— start of Input data —
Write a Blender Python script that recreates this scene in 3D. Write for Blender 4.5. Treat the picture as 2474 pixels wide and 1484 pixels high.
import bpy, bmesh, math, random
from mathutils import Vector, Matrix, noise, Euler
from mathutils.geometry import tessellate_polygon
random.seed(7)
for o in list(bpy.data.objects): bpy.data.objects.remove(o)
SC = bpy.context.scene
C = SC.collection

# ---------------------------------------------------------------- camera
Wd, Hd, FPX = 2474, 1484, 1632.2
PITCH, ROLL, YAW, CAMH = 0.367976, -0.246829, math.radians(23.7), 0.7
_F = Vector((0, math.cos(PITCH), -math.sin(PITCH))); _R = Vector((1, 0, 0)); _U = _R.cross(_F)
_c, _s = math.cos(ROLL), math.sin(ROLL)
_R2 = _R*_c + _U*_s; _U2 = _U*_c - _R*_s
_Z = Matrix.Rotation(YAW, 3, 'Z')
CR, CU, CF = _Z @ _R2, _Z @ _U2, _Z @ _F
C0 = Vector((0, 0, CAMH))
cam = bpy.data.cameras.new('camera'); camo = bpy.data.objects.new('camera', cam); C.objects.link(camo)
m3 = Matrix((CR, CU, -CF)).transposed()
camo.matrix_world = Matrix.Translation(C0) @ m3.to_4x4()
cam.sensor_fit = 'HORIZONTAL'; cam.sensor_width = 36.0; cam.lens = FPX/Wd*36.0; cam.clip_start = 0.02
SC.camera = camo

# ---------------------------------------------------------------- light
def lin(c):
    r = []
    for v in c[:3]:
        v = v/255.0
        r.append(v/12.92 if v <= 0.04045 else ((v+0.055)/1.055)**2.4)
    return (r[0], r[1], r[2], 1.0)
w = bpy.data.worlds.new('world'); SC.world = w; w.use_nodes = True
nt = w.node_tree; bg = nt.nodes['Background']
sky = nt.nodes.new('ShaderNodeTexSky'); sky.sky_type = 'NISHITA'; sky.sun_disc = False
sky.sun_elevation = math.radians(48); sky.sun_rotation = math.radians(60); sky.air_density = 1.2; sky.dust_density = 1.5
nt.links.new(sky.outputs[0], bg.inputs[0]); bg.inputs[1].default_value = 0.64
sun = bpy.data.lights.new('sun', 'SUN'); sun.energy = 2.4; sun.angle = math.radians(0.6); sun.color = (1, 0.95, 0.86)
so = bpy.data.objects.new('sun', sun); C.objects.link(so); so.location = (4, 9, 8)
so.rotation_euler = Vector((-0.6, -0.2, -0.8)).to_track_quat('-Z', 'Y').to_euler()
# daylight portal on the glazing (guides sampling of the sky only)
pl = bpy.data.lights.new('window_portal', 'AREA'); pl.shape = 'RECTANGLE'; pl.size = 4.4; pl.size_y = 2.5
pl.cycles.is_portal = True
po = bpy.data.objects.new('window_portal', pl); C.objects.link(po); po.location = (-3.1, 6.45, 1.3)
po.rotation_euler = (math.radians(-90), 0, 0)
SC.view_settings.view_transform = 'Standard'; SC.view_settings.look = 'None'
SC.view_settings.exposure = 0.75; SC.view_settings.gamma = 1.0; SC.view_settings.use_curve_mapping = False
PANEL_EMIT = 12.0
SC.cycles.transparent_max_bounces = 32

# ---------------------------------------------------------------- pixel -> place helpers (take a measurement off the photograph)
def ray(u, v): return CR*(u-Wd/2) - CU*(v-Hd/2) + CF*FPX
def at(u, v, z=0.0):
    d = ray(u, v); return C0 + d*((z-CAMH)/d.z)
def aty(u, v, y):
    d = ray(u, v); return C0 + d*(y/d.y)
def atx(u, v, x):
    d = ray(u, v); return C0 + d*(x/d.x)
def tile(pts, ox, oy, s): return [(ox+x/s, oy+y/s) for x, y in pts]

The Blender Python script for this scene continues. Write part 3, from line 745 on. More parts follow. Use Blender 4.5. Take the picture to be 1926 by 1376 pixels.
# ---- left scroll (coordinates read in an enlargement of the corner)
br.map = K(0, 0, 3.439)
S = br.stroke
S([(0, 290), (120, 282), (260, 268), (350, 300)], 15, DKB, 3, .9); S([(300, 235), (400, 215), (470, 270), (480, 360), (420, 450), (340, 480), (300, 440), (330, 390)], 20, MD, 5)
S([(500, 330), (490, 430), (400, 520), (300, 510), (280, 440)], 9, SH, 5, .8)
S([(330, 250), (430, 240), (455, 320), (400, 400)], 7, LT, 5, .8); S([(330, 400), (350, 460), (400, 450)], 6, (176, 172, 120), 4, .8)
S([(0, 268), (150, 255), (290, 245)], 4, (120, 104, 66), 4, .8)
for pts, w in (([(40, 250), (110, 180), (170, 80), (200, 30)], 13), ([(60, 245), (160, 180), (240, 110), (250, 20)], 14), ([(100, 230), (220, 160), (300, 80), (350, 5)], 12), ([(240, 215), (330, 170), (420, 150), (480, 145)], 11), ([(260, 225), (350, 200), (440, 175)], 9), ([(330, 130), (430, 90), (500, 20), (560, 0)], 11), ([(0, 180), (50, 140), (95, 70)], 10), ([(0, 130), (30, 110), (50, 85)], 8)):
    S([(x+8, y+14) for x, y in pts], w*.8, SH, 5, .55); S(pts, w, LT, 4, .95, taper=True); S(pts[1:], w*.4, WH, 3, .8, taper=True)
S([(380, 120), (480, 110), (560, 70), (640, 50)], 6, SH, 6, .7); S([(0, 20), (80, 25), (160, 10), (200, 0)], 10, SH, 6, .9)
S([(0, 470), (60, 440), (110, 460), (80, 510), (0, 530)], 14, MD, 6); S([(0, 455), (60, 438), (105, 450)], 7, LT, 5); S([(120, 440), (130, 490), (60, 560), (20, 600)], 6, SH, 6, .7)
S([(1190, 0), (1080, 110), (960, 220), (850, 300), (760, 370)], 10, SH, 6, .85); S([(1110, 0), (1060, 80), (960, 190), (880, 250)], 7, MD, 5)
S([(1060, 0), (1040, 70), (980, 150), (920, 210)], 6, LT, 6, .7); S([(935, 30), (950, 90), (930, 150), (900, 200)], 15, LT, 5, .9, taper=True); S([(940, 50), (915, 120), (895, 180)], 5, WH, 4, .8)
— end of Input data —
--- Your goal ---
Starting at the first line of the material above, reproduce each line exactly up to and including the line with "C = SC.collection".

--- Reply ---
Write a Blender Python script that recreates this scene in 3D. Write for Blender 4.5. Treat the picture as 2474 pixels wide and 1484 pixels high.
import bpy, bmesh, math, random
from mathutils import Vector, Matrix, noise, Euler
from mathutils.geometry import tessellate_polygon
random.seed(7)
for o in list(bpy.data.objects): bpy.data.objects.remove(o)
SC = bpy.context.scene
C = SC.collection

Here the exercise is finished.